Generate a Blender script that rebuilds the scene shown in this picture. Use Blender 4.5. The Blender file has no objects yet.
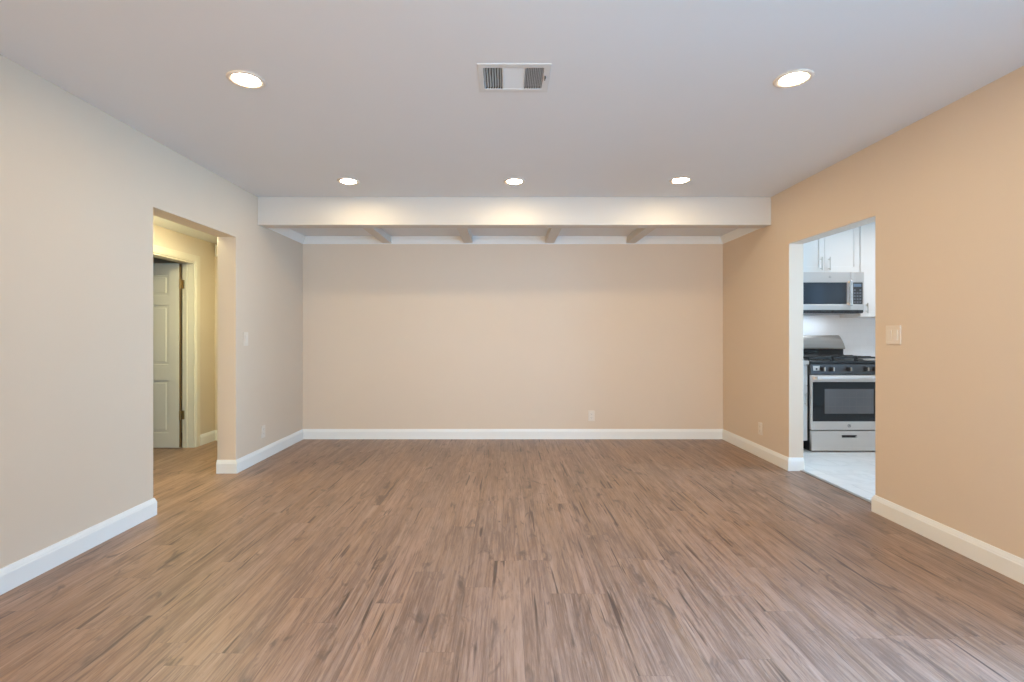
import bpy, bmesh, math, random
from mathutils import Vector, Matrix

# ------------------------------------------------------------------ camera, world, lights, exposure
sc = bpy.context.scene
C = sc.collection
R = math.radians
F = 500.0                                   # focal length in pixels of a 1024 px wide frame
EYE = 1.17
cam_d = bpy.data.cameras.new('camera')
cam_d.sensor_width = 36.0
cam_d.lens = 36.0 * F / 1024.0
cam_d.shift_x = 6.0 / 1024.0
cam_d.shift_y = -6.0 / 1024.0
cam_d.clip_start = 0.02
cam = bpy.data.objects.new('camera', cam_d)
cam.location = (0, 0, EYE)
cam.rotation_euler = (R(90), 0, 0)
C.objects.link(cam)
sc.camera = cam

sc.view_settings.view_transform = 'Standard'
sc.view_settings.look = 'None'
sc.view_settings.gamma = 1.0
sc.view_settings.use_curve_mapping = False
sc.view_settings.exposure = 0.10
sc.cycles.max_bounces = 14
sc.cycles.diffuse_bounces = 8
sc.cycles.use_denoising = True

world = bpy.data.worlds.new('world')
sc.world = world
world.use_nodes = True
wb = world.node_tree.nodes['Background']
wb.inputs['Color'].default_value = (0.72, 0.86, 1.0, 1)
wb.inputs['Strength'].default_value = 0.1

def area(name, loc, rot, sx, sy, power, color, spread=180):
    d = bpy.data.lights.new(name, 'AREA')
    d.shape = 'RECTANGLE'; d.size = sx; d.size_y = sy
    d.energy = power; d.color = color; d.spread = R(spread)
    o = bpy.data.objects.new(name, d)
    o.location = loc; o.rotation_euler = rot
    C.objects.link(o)
    return o

WARM = (1.0, 0.77, 0.46)
DOWN_STRENGTH = 168.0                       # radiance of a downlight lens
# daylight: sky above the patio door, sunlit paving outside it, a kitchen window; the rest are added fills
area('daylight_patio_door', (3.75, -0.15, 3.20), (0, R(28), 0), 2.0, 2.4, 1900, (0.22, 0.52, 1.0))
area('daylight_patio_paving', (3.80, -0.05, 0.03), (R(180), 0, 0), 2.3, 2.3, 62, (0.30, 0.66, 1.0))
area('fill_rear_cool', (1.60, -1.71, 1.35), (R(90), 0, R(25)), 1.2, 1.3, 75, (0.30, 0.66, 1.0), 110)  # cool fill at an added rear window, for the left and back walls
area('fill_rear_warm', (-1.55, -1.71, 1.25), (R(90), 0, R(-27)), 1.0, 1.5, 48, (1.0, 0.57, 0.18), 104)  # added warm fill standing in a made-up doorway, no room behind it
area('daylight_kitchen_window', (5.29, 1.95, 1.50), (0, R(90), R(-22)), 1.1, 1.0, 26, (0.34, 0.62, 1.0), 74)
area('fill_kitchen_side', (5.29, 3.9, 1.50), (0, R(90), 0), 1.1, 1.1, 46, (0.42, 0.70, 1.0), 80)  # added fill through a second kitchen window, lifts the lower left wall
area('fill_kitchen_top', (4.25, 4.50, 2.41), (0, 0, 0), 1.2, 0.3, 15, (1.0, 0.96, 0.95))  # added fill without a fixture, brightens the cabinets and kitchen floor
area('fill_backsplash', (3.425, 5.52, 1.395), (0, 0, 0), 0.30, 0.08, 1.3, (0.84, 0.92, 1.0))  # fill added under the microwave to brighten the backsplash

# ------------------------------------------------------------------ geometry of the rooms (metres)
XL, XR = -2.287, 2.441                      # living room side walls
XL2, XR2 = -2.447, 2.567                    # their other faces
YB, YN = 5.625, -1.60                       # back wall, wall behind the camera
ZC = 2.44                                   # ceiling
LO = (3.244, 4.235, 2.000)                  # left opening: near edge, far edge, head
RO = (3.307, 4.314, 1.957)                  # right opening
PD = (-1.05, 1.10, 0.03, 2.06)              # patio door in the right wall
RW = (0.95, 2.25, 0.65, 2.05)
RD = (-2.10, -1.00, 2.02)                     # unseen doorway added behind the camera to hold the warm fill              # rear window above is added too
BEAM0, BEAM1, ZBEAM = 4.60, 4.74, 2.182
ZBAY = 2.272
XH, XH2 = -3.24, -3.36                      # hall side wall
YHE = 5.56                                  # hall end wall
ZH = 2.185                                  # hall ceiling
HD = (4.44, 5.21, 1.93)                     # doorway in the hall wall
YK = 5.715                                  # kitchen back wall

# ------------------------------------------------------------------ material helpers
def new_mat(name):
    m = bpy.data.materials.new(name)
    m.use_nodes = True
    nt = m.node_tree
    return m, nt, nt.nodes['Principled BSDF']

def simple(name, col, rough=0.5, metal=0.0, bump=None, spec=None, vary=0.0):
    """base colour with a faint mottling, optional fine bump (scale, strength)"""
    m, nt, b = new_mat(name)
    b.inputs['Roughness'].default_value = rough
    b.inputs['Metallic'].default_value = metal
    if spec is not None:
        b.inputs['Specular IOR Level'].default_value = spec
    tc = nt.nodes.new('ShaderNodeTexCoord')
    n = nt.nodes.new('ShaderNodeTexNoise'); n.inputs['Scale'].default_value = 3.0
    n.inputs['Detail'].default_value = 3
    nt.links.new(tc.outputs['Object'], n.inputs['Vector'])
    mx = nt.nodes.new('ShaderNodeMix'); mx.data_type = 'RGBA'
    v = vary
    mx.inputs[6].default_value = tuple(c * (1 - v) for c in col) + (1,)
    mx.inputs[7].default_value = tuple(min(1, c * (1 + v)) for c in col) + (1,)
    nt.links.new(n.outputs['Fac'], mx.inputs[0])
    nt.links.new(mx.outputs[2], b.inputs['Base Color'])
    if bump:
        n2 = nt.nodes.new('ShaderNodeTexNoise'); n2.inputs['Scale'].default_value = bump[0]
        n2.inputs['Detail'].default_value = 4
        nt.links.new(tc.outputs['Object'], n2.inputs['Vector'])
        bp = nt.nodes.new('ShaderNodeBump'); bp.inputs['Strength'].default_value = bump[1]
        bp.inputs['Distance'].default_value = 0.004
        nt.links.new(n2.outputs['Fac'], bp.inputs['Height'])
        nt.links.new(bp.outputs['Normal'], b.inputs['Normal'])
    return m

def brushed(name, col, rough=0.3, axis=0):
    m, nt, b = new_mat(name)
    b.inputs['Metallic'].default_value = 0.65
    tc = nt.nodes.new('ShaderNodeTexCoord')
    mp = nt.nodes.new('ShaderNodeMapping')
    s = [260, 260, 260]; s[axis] = 4
    mp.inputs['Scale'].default_value = s
    n = nt.nodes.new('ShaderNodeTexNoise'); n.inputs['Scale'].default_value = 1.0
    nt.links.new(tc.outputs['Object'], mp.inputs['Vector'])
    nt.links.new(mp.outputs['Vector'], n.inputs['Vector'])
    mr = nt.nodes.new('ShaderNodeMapRange')
    mr.inputs['To Min'].default_value = rough - 0.06; mr.inputs['To Max'].default_value = rough + 0.10
    nt.links.new(n.outputs['Fac'], mr.inputs['Value'])
    nt.links.new(mr.outputs['Result'], b.inputs['Roughness'])
    mx = nt.nodes.new('ShaderNodeMix'); mx.data_type = 'RGBA'
    mx.inputs[6].default_value = tuple(c * .93 for c in col) + (1,)
    mx.inputs[7].default_value = tuple(col) + (1,)
    nt.links.new(n.outputs['Fac'], mx.inputs[0])
    nt.links.new(mx.outputs[2], b.inputs['Base Color'])
    return m

def emissive(name, col, strength, base=0.9):
    m, nt, b = new_mat(name)
    b.inputs['Base Color'].default_value = (base, base, base, 1)
    b.inputs['Emission Color'].default_value = tuple(col) + (1,)
    b.inputs['Emission Strength'].default_value = strength
    return m

def math_node(nt, op, a, b=None, c=None):
    n = nt.nodes.new('ShaderNodeMath'); n.operation = op
    for i, v in enumerate((a, b, c)):
        if v is None: continue
        if isinstance(v, (int, float)): n.inputs[i].default_value = v
        else: nt.links.new(v, n.inputs[i])
    return n.outputs[0]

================

What to do → Write the material out again exactly as it appears, dropping the pictures.

Response →
Generate a Blender script that rebuilds the scene shown in this picture. Use Blender 4.5. The Blender file has no objects yet.
import bpy, bmesh, math, random
from mathutils import Vector, Matrix

# ------------------------------------------------------------------ camera, world, lights, exposure
sc = bpy.context.scene
C = sc.collection
R = math.radians
F = 500.0                                   # focal length in pixels of a 1024 px wide frame
EYE = 1.17
cam_d = bpy.data.cameras.new('camera')
cam_d.sensor_width = 36.0
cam_d.lens = 36.0 * F / 1024.0
cam_d.shift_x = 6.0 / 1024.0
cam_d.shift_y = -6.0 / 1024.0
cam_d.clip_start = 0.02
cam = bpy.data.objects.new('camera', cam_d)
cam.location = (0, 0, EYE)
cam.rotation_euler = (R(90), 0, 0)
C.objects.link(cam)
sc.camera = cam

sc.view_settings.view_transform = 'Standard'
sc.view_settings.look = 'None'
sc.view_settings.gamma = 1.0
sc.view_settings.use_curve_mapping = False
sc.view_settings.exposure = 0.10
sc.cycles.max_bounces = 14
sc.cycles.diffuse_bounces = 8
sc.cycles.use_denoising = True

world = bpy.data.worlds.new('world')
sc.world = world
world.use_nodes = True
wb = world.node_tree.nodes['Background']
wb.inputs['Color'].default_value = (0.72, 0.86, 1.0, 1)
wb.inputs['Strength'].default_value = 0.1

def area(name, loc, rot, sx, sy, power, color, spread=180):
    d = bpy.data.lights.new(name, 'AREA')
    d.shape = 'RECTANGLE'; d.size = sx; d.size_y = sy
    d.energy = power; d.color = color; d.spread = R(spread)
    o = bpy.data.objects.new(name, d)
    o.location = loc; o.rotation_euler = rot
    C.objects.link(o)
    return o

WARM = (1.0, 0.77, 0.46)
DOWN_STRENGTH = 168.0                       # radiance of a downlight lens
# daylight: sky above the patio door, sunlit paving outside it, a kitchen window; the rest are added fills
area('daylight_patio_door', (3.75, -0.15, 3.20), (0, R(28), 0), 2.0, 2.4, 1900, (0.22, 0.52, 1.0))
area('daylight_patio_paving', (3.80, -0.05, 0.03), (R(180), 0, 0), 2.3, 2.3, 62, (0.30, 0.66, 1.0))
area('fill_rear_cool', (1.60, -1.71, 1.35), (R(90), 0, R(25)), 1.2, 1.3, 75, (0.30, 0.66, 1.0), 110)  # cool fill at an added rear window, for the left and back walls
area('fill_rear_warm', (-1.55, -1.71, 1.25), (R(90), 0, R(-27)), 1.0, 1.5, 48, (1.0, 0.57, 0.18), 104)  # added warm fill standing in a made-up doorway, no room behind it
area('daylight_kitchen_window', (5.29, 1.95, 1.50), (0, R(90), R(-22)), 1.1, 1.0, 26, (0.34, 0.62, 1.0), 74)
area('fill_kitchen_side', (5.29, 3.9, 1.50), (0, R(90), 0), 1.1, 1.1, 46, (0.42, 0.70, 1.0), 80)  # added fill through a second kitchen window, lifts the lower left wall
area('fill_kitchen_top', (4.25, 4.50, 2.41), (0, 0, 0), 1.2, 0.3, 15, (1.0, 0.96, 0.95))  # added fill without a fixture, brightens the cabinets and kitchen floor
area('fill_backsplash', (3.425, 5.52, 1.395), (0, 0, 0), 0.30, 0.08, 1.3, (0.84, 0.92, 1.0))  # fill added under the microwave to brighten the backsplash

# ------------------------------------------------------------------ geometry of the rooms (metres)
XL, XR = -2.287, 2.441                      # living room side walls
XL2, XR2 = -2.447, 2.567                    # their other faces
YB, YN = 5.625, -1.60                       # back wall, wall behind the camera
ZC = 2.44                                   # ceiling
LO = (3.244, 4.235, 2.000)                  # left opening: near edge, far edge, head
RO = (3.307, 4.314, 1.957)                  # right opening
PD = (-1.05, 1.10, 0.03, 2.06)              # patio door in the right wall
RW = (0.95, 2.25, 0.65, 2.05)
RD = (-2.10, -1.00, 2.02)                     # unseen doorway added behind the camera to hold the warm fill              # rear window above is added too
BEAM0, BEAM1, ZBEAM = 4.60, 4.74, 2.182
ZBAY = 2.272
XH, XH2 = -3.24, -3.36                      # hall side wall
YHE = 5.56                                  # hall end wall
ZH = 2.185                                  # hall ceiling
HD = (4.44, 5.21, 1.93)                     # doorway in the hall wall
YK = 5.715                                  # kitchen back wall

# ------------------------------------------------------------------ material helpers
def new_mat(name):
    m = bpy.data.materials.new(name)
    m.use_nodes = True
    nt = m.node_tree
    return m, nt, nt.nodes['Principled BSDF']

def simple(name, col, rough=0.5, metal=0.0, bump=None, spec=None, vary=0.0):
    """base colour with a faint mottling, optional fine bump (scale, strength)"""
    m, nt, b = new_mat(name)
    b.inputs['Roughness'].default_value = rough
    b.inputs['Metallic'].default_value = metal
    if spec is not None:
        b.inputs['Specular IOR Level'].default_value = spec
    tc = nt.nodes.new('ShaderNodeTexCoord')
    n = nt.nodes.new('ShaderNodeTexNoise'); n.inputs['Scale'].default_value = 3.0
    n.inputs['Detail'].default_value = 3
    nt.links.new(tc.outputs['Object'], n.inputs['Vector'])
    mx = nt.nodes.new('ShaderNodeMix'); mx.data_type = 'RGBA'
    v = vary
    mx.inputs[6].default_value = tuple(c * (1 - v) for c in col) + (1,)
    mx.inputs[7].default_value = tuple(min(1, c * (1 + v)) for c in col) + (1,)
    nt.links.new(n.outputs['Fac'], mx.inputs[0])
    nt.links.new(mx.outputs[2], b.inputs['Base Color'])
    if bump:
        n2 = nt.nodes.new('ShaderNodeTexNoise'); n2.inputs['Scale'].default_value = bump[0]
        n2.inputs['Detail'].default_value = 4
        nt.links.new(tc.outputs['Object'], n2.inputs['Vector'])
        bp = nt.nodes.new('ShaderNodeBump'); bp.inputs['Strength'].default_value = bump[1]
        bp.inputs['Distance'].default_value = 0.004
        nt.links.new(n2.outputs['Fac'], bp.inputs['Height'])
        nt.links.new(bp.outputs['Normal'], b.inputs['Normal'])
    return m

def brushed(name, col, rough=0.3, axis=0):
    m, nt, b = new_mat(name)
    b.inputs['Metallic'].default_value = 0.65
    tc = nt.nodes.new('ShaderNodeTexCoord')
    mp = nt.nodes.new('ShaderNodeMapping')
    s = [260, 260, 260]; s[axis] = 4
    mp.inputs['Scale'].default_value = s
    n = nt.nodes.new('ShaderNodeTexNoise'); n.inputs['Scale'].default_value = 1.0
    nt.links.new(tc.outputs['Object'], mp.inputs['Vector'])
    nt.links.new(mp.outputs['Vector'], n.inputs['Vector'])
    mr = nt.nodes.new('ShaderNodeMapRange')
    mr.inputs['To Min'].default_value = rough - 0.06; mr.inputs['To Max'].default_value = rough + 0.10
    nt.links.new(n.outputs['Fac'], mr.inputs['Value'])
    nt.links.new(mr.outputs['Result'], b.inputs['Roughness'])
    mx = nt.nodes.new('ShaderNodeMix'); mx.data_type = 'RGBA'
    mx.inputs[6].default_value = tuple(c * .93 for c in col) + (1,)
    mx.inputs[7].default_value = tuple(col) + (1,)
    nt.links.new(n.outputs['Fac'], mx.inputs[0])
    nt.links.new(mx.outputs[2], b.inputs['Base Color'])
    return m

def emissive(name, col, strength, base=0.9):
    m, nt, b = new_mat(name)
    b.inputs['Base Color'].default_value = (base, base, base, 1)
    b.inputs['Emission Color'].default_value = tuple(col) + (1,)
    b.inputs['Emission Strength'].default_value = strength
    return m

def math_node(nt, op, a, b=None, c=None):
    n = nt.nodes.new('ShaderNodeMath'); n.operation = op
    for i, v in enumerate((a, b, c)):
        if v is None: continue
        if isinstance(v, (int, float)): n.inputs[i].default_value = v
        else: nt.links.new(v, n.inputs[i])
    return n.outputs[0]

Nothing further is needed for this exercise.